Труппа Музыкального театра Станиславского и Немировича-Данченко в последние годы зарекомендовала себя на отечественных просторах самой последовательной в освоении современных достижений западной хореографии. Именно ей принадлежит честь открытия для широкой российской публики и Иржи Килиана, и его последователя Йормы Эло. Оба имени не нуждаются в расшифровке для западной публики. Килиан - не только создатель современной танцевальной магистрали, но и крестный отец десятков хореографов, занимающих сейчас ведущие позиции в мире, - под его руководством Nederlands Dans Theater превратился в питомник профессиональных кадров. Йорма Эло как раз выходец из NDT и резидент-хореограф Бостонского балета, которого рвут на части именитые компании по обе стороны атлантического океана.
В отличие от Большого, Мариинского и Михайловского театров, Театр Станиславского и Немировича-Данченко при этом делал ставку на эстетику последних десятилетий прошлого века. Проверенные временем названия вызывали безоговорочный энтузиазм исполнителей и восторг публики, которая с облегчением обнаруживала, что современный балет, не утративший своей совершенной красоты, но обретший лаконизм, многозначность, скорость, не имеет ничего общего с заумью многих других видов искусства.
"Первая вспышка" и особенно "Бессонница" эту идиллию снимают как рукой. Оба спектакля были поставлены в начале 2000-х по заказу alma mater хореографов - Nederlands Dans Theater. Лучшая в Европе труппа современного танца не нуждается ни в каких скидках на ограниченные возможности, позволяя хореографам полностью концентрироваться на своих идеях, а не на их адаптации для возможностей исполнителей.
Йорма Эло, недавно потерпевший поражение в битве со Вторым фортепианным концертом Рахманинова в Большом театре, для "Первой вспышки" взял в сотрудники Сибелиуса, его виртуознейший скрипичный концерт. И в дуэте с соотечественником показал себя одним из самых музыкальных хореографов, даже несмотря на ампутацию одной из частей концерта. Танец Эло, всегда выстроенный как бесконечное головокружение в разных плоскостях, от крошечных едва заметных поворотиков до мощных пируэтов, идеально сочетается со страстными взвихрениями Сибелиуса. Однако достижению эмоционального накала мешало отсутствие звука живого оркестра - балет почему-то решено исполнять под фонограмму. Не исключено, что этим объясняется и то, что танцовщикам не удалось слиться со скоростной хореографией - уже в первом балете они очевидно были настроены на погружение в "Бессонницу" второго.

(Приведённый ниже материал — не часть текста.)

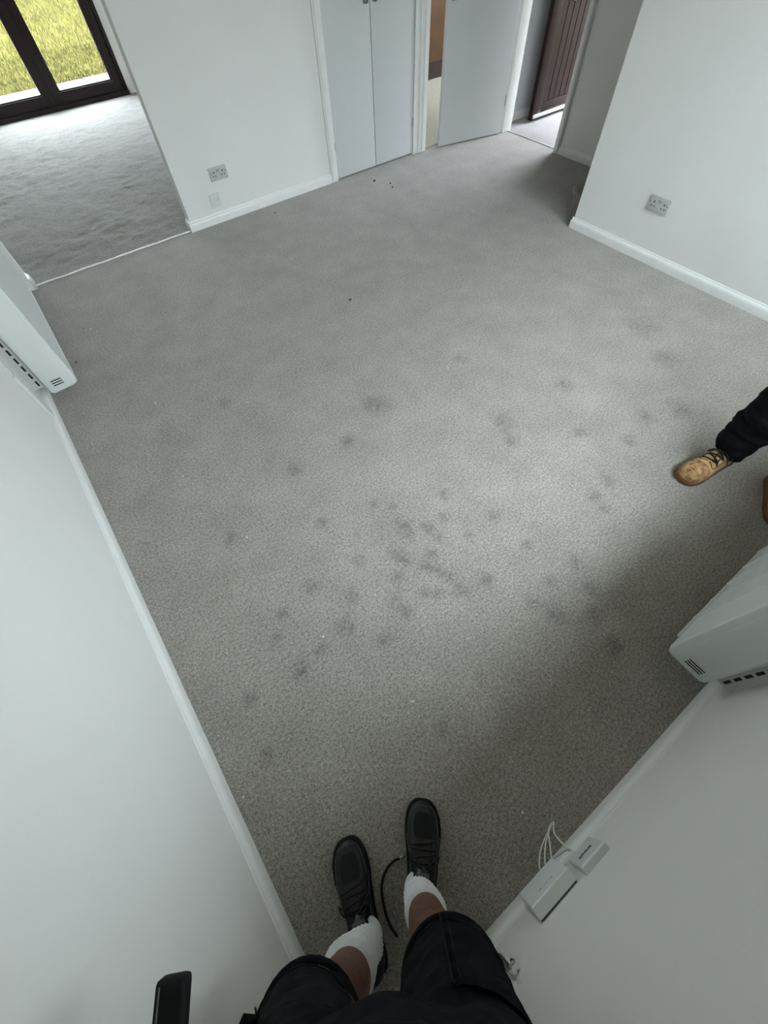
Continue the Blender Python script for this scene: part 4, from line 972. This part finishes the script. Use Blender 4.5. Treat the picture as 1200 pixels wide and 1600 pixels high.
crumbs('plaster_crumb', CRUMBW, [
    (0.023, 0.524, 'tiny white crumb on the carpet just left below the cluster of dark stains'),
    (-0.125, 3.160, 'tiny white crumb on the carpet right of the left heater, left of a close pair'),
    (-0.097, 3.111, 'tiny white crumb on the carpet right of the left heater, right of a close pair'),
    (-0.033, 2.218, 'tiny white crumb on the carpet just below and right of the left heater'),
    (-0.210, 1.846, 'tiny white crumb near the left skirting, upper of two below the heater'),
    (-0.111, 1.628, 'tiny white crumb near the left skirting, lower of two below the heater'),
    (0.811, -0.238, 'tiny white crumb on dark carpet left of the ribbed heater'),
    (1.344, 0.028, 'tiny white crumb on the carpet above the ribbed heater'),
    (0.158, 0.129, 'tiny white crumb on the carpet midway between the stains and the right trainer'),
    (0.234, -0.335, 'tiny white crumb on the carpet close to the router boxes'),
    (1.339, 3.047, 'tiny white crumb on the carpet in front of the far double socket'),
    (1.445, 1.400, 'tiny white crumb alone in the bright middle of the carpet'),
    (-0.273, 3.029, 'tiny white crumb on the carpet hugging the front of the left heater'),
    (-0.278, 2.726, 'tiny white crumb on the carpet beside the near end of the left heater'),
    (-0.251, 3.686, 'tiny white crumb on the carpet just inside the white threshold strip'),
    (-0.472, 0.241, 'tiny white crumb against the left skirting level with the trainers'),
    (-0.014, 1.113, 'tiny white crumb on the carpet halfway down the left side of the room')], 0.004, 'white crumbs scattered on the carpet')
crumbs('dark_crumb', CRUMBD, [
    (1.384, 2.329, 'small black speck alone in the upper middle of the carpet'),
    (2.592, 3.705, 'small black speck on the carpet closest to the cupboard doors'),
    (2.668, 3.566, 'small black speck before the cupboard, upper of the close pair'),
    (2.634, 3.493, 'small black speck before the cupboard, lower of the close pair'),
    (1.603, 3.771, 'small black speck on the carpet by the far skirting below the socket')], 0.009, 'black specks on the carpet')
crumbs('carpet_fluff', CRUMBG, [
    (-0.160, 3.20, 'little grey ball of fluff beside two white crumbs near the left heater'),
    (-0.335, 3.496, 'little grey ball of fluff by the far end of the left heater'),
    (-0.293, 2.880, 'little grey ball of fluff by the near end of the left heater')], 0.009, 'grey fluff balls near the left heater')
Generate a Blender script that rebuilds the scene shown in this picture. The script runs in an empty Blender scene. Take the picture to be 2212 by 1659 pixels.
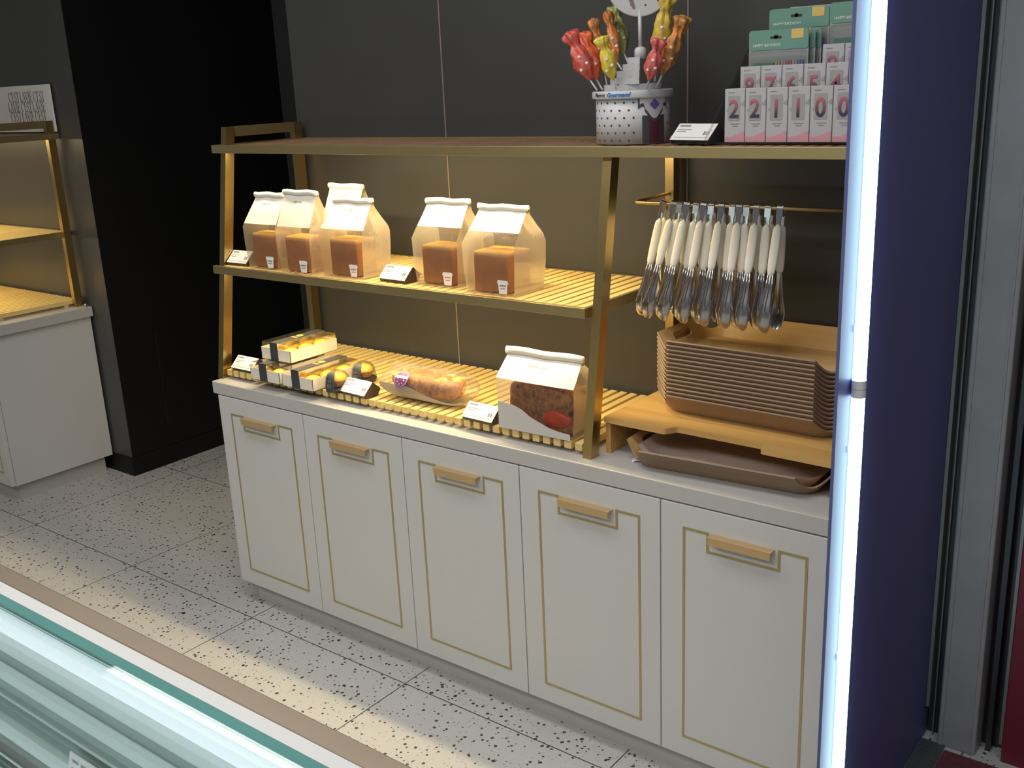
import bpy, bmesh, math, random
from mathutils import Vector, Matrix, noise

random.seed(7)
S = bpy.context.scene
C = S.collection
PI = math.pi

# ------------------------------------------------------------------ camera, world, lights, exposure
cd = bpy.data.cameras.new('camera')
cam = bpy.data.objects.new('camera', cd)
C.objects.link(cam)
cam.location = (2.6729, -1.8704, 1.6383)
cam.rotation_euler = (1.2838, 0.0432, 0.6573)
cd.sensor_fit = 'HORIZONTAL'
cd.sensor_width = 36.0
cd.lens = 2219.57 / 2212 * 36.0
cd.clip_start = 0.02
S.camera = cam

S.view_settings.view_transform = 'Standard'
S.view_settings.look = 'None'
S.view_settings.gamma = 1.0
S.view_settings.use_curve_mapping = False
S.view_settings.exposure = 0.0
S.cycles.use_denoising = True
S.cycles.max_bounces = 10
S.cycles.transparent_max_bounces = 24
S.cycles.sample_clamp_indirect = 6.0

wd = bpy.data.worlds.new('shop_surroundings')
S.world = wd
wd.use_nodes = True
wd.node_tree.nodes['Background'].inputs[0].default_value = (0.93, 0.96, 1.0, 1)
wd.node_tree.nodes['Background'].inputs[1].default_value = 0.10


def area(name, loc, size, power, col, rot=(0, 0, 0), spread=None):
    l = bpy.data.lights.new(name, 'AREA')
    l.shape = 'RECTANGLE'
    l.size, l.size_y = size
    l.energy = power
    l.color = col
    if spread: l.spread = spread
    o = bpy.data.objects.new(name, l)
    o.location = loc
    o.rotation_euler = rot
    C.objects.link(o)
    return o


WARM = (1.0, 0.79, 0.42)
area('ceiling_lamp', (1.0, -0.75, 2.84), (2.6, 0.5), 27, (1.0, 0.98, 0.95))
area('ceiling_lamp_aisle', (0.9, -2.6, 2.84), (3.6, 0.7), 55, (1.0, 0.98, 0.95))
area('ceiling_lamp_entrance', (3.6, -1.6, 2.84), (0.8, 2.6), 16, (0.95, 0.97, 1.0))


# ------------------------------------------------------------------ materials
def _nt(name):
    m = bpy.data.materials.new(name)
    m.use_nodes = True
    nt = m.node_tree
    return m, nt, nt.nodes['Principled BSDF'], nt.nodes['Material Output']


def N(nt, t, **kw):
    n = nt.nodes.new(t)
    for k, v in kw.items(): setattr(n, k, v)
    return n


def mix_col(nt, fac, a, b):
    n = N(nt, 'ShaderNodeMix', data_type='RGBA')
    if isinstance(fac, (int, float)): n.inputs[0].default_value = fac
    else: nt.links.new(fac, n.inputs[0])
    for i, v in ((6, a), (7, b)):
        if isinstance(v, (tuple, list)): n.inputs[i].default_value = (*v[:3], 1)
        else: nt.links.new(v, n.inputs[i])
    return n.outputs[2]


def math_n(nt, op, a, b=0.0, c=None):
    n = N(nt, 'ShaderNodeMath', operation=op)
    for i, v in enumerate((a, b) if c is None else (a, b, c)):
        if isinstance(v, (int, float)): n.inputs[i].default_value = v
        else: nt.links.new(v, n.inputs[i])
    return n.outputs[0]


def obj_coord(nt, scale=(1, 1, 1)):
    tc = N(nt, 'ShaderNodeTexCoord')
    mp = N(nt, 'ShaderNodeMapping')
    mp.inputs['Scale'].default_value = scale
    nt.links.new(tc.outputs['Object'], mp.inputs['Vector'])
    return mp.outputs['Vector']


def noise_fac(nt, vec, scale, detail=3.0, rough=0.55):
    n = N(nt, 'ShaderNodeTexNoise')
    n.inputs['Scale'].default_value = scale
    n.inputs['Detail'].default_value = detail
    n.inputs['Roughness'].default_value = rough
    nt.links.new(vec, n.inputs['Vector'])
    return n.outputs['Fac']


def add_bump(nt, p, h, strength, dist=0.002):
    b = N(nt, 'ShaderNodeBump')
    b.inputs['Strength'].default_value = strength
    b.inputs['Distance'].default_value = dist
    nt.links.new(h, b.inputs['Height'])
    nt.links.new(b.outputs[0], p.inputs['Normal'])


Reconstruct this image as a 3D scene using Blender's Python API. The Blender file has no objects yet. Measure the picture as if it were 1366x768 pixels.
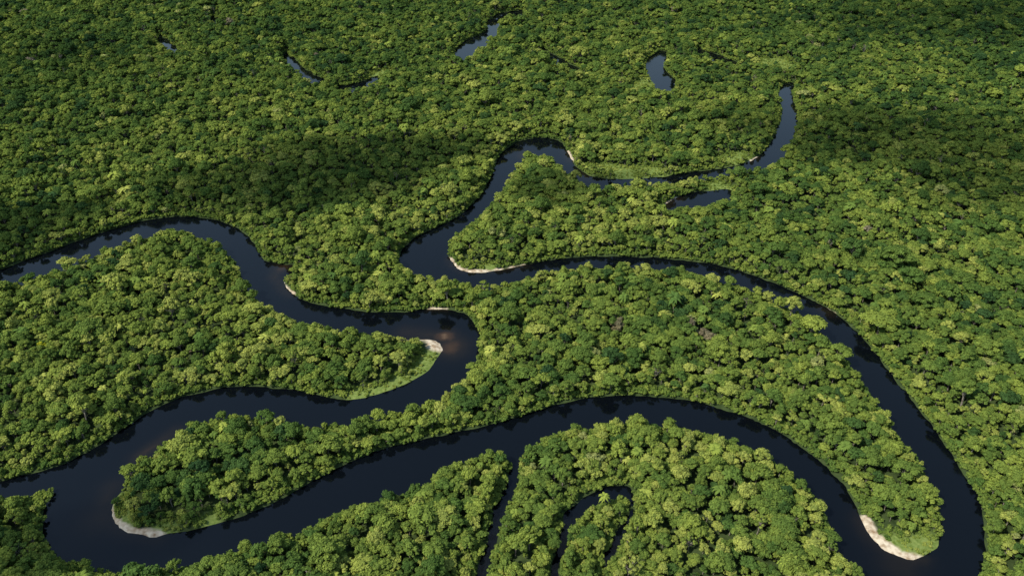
import bpy, math, random
import numpy as np
from mathutils import Vector, noise as mnoise

rng = np.random.default_rng(7)
random.seed(7)
H = 400.0
PITCH = math.radians(34.0)
HFOV = math.radians(65.0)
F = 683.0 / math.tan(HFOV / 2)
cp, sp = math.cos(PITCH), math.sin(PITCH)

def g(u, v):
    """survey trace -> ground metres"""
    a = (u - 683.0) / F
    b = -(v - 384.0) / F
    dy = cp + b * sp
    dz = -sp + b * cp
    t = H / -dz
    return (a * t, dy * t)

def smooth(pts, n=6):
    P = [pts[0]] + list(pts) + [pts[-1]]
    out = []
    for i in range(1, len(P) - 2):
        p0, p1, p2, p3 = [np.array(q, float) for q in P[i - 1:i + 3]]
        for k in range(n):
            t = k / n
            out.append(0.5 * ((2 * p1) + (-p0 + p2) * t + (2 * p0 - 5 * p1 + 4 * p2 - p3) * t * t + (-p0 + 3 * p1 - 3 * p2 + p3) * t ** 3))
    out.append(np.array(pts[-1], float))
    return out

# ------------------------------------------------------------------ river survey
P = [(-330,470),(-180,425),(-80,394),(0,360),(50,342),(100,323),(150,306),(200,293),(250,289),(300,297),(333,316),(350,343),(372,366),(388,388),(405,401),(440,409),(480,415),(530,417),
     (575,412),(610,415),(630,428),(640,450),(638,475),(618,502),(580,527),(525,547),(460,560),(400,560),(360,553),(320,547),(280,553),
     (245,566),(215,587),(185,612),(160,640),(144,665),(146,690),(165,706),(200,714),(240,710),(290,697),(340,681),(380,662),(430,635),
     (490,606),(540,591),(600,578),(660,565),(700,553),(740,540),(790,530),(850,528),(910,533),(960,544),(1010,562),(1060,590),(1100,620),
     (1130,650),(1148,690),(1163,716),(1188,738),(1215,747),(1243,735),(1259,708),(1262,680),(1250,648),(1230,610),(1205,575),(1182,545),
     (1160,512),(1140,482),(1115,455),(1085,427),(1040,397),(990,377),(930,362),(870,354),(800,351),(740,357),(695,367),(660,378),(625,379),(588,371),
     (555,363),(536,350),(534,336),(550,320),(580,304),(612,288),(640,262),(655,235),(665,210),(685,192),(715,184),(745,188),(757,203),
     (768,222),(792,236),(830,239),(880,236),(930,229),(980,221),(1008,211),(1026,193),(1040,165),(1045,145),(1040,122)]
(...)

Разъятая до компьютерных вскриков музыка Моцарта (как свидетельствует программка, музыкальную концепцию хореографа воплотил Дирк Хаубрих на основе "Адажио и рондо для стеклянной гармоники и квартета") стала частью идеальной картины изучения бессознательного, в создании которой равноправное с Килианом (художником и сценографом в одном лице) место занимает художник по свету Кейс Тьеббес.
Пространство "Бессонницы" разгорожено посередине белым экраном, в котором зрителю не должно быть заметно прорезей (этого не удалось добиться на московской премьере). В него проваливаются и из него появляются персонажи, настигающие человека на грани яви и сна. Морок пограничного состояния подчеркнут вязким, заторможенным скольжением, кантилену которого удачно передают танцовщики. Публика, в финале вырванная из этого состояния без всяких трюков типа воздушных шариков или удушающего прекрасного любовного дуэта, аплодирует без привычного энтузиазма. Но если хореографию Эло удастся "заточить до остроты", как этого требует стиль хореографа, контраст с "Бессонницей" вполне может заменить воздушный шарик.